HACKER Q&A
📣 dzonga

What do you consider as a big web application


What's your personal metric, to consider a web application as big and complex ? Is it the number of models, or background processing logic. Or for those in the micro-services camp, is it the number of services. Or something else entirely


  👤 arthtyagi Accepted Answer ✓
I've been building a Django web project for a while now, it has several modules, started out with two, now it has around 5. But that's not the point, right? It kind of is. A simple project with a dozen modules within it can be complex in terms of memory usage whereas a single app that performs various asynchronous tasks can be complex in terms of CPU usage.
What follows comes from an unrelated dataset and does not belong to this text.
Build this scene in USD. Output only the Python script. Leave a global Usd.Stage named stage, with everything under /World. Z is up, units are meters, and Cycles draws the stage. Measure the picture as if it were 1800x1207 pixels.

What I'm trying to say here is that everyone's metric differs on what a complex application. To me and probably a lot of people, a web app getting 10000 requests a day is small-scale but along the upper lines of small scale and can be considered medium scale if it's something along the line of a web application like a video hosting service that just took off. Time since the site is up also matters. And yeah, both the number of models and background processing logic matters in defining a complex application. Refer to my first paragraph. As for microservices, the more clusters you have, the more complex your service gets and the more the database get requests ( GET, POST, PUT, DELETE ), the more your project would need to scale. In conclusion, the complexity of an application depends on CPU Usage ( having to use 2 VCPUs with 16 Gb of ram within a month of usage by 10000 people daily is a rough idea of what complex could look like but there is really no definition that defines where complex starts, a lot of factors matter ), Memory Usage, Database usage, Data Transfer and more.

👤 njsubedi
Everything you mentioned, and how long it takes to pinpoint how a particular thing (route/controller) works when something breaks. Also any monolith is usually "big" enough for me.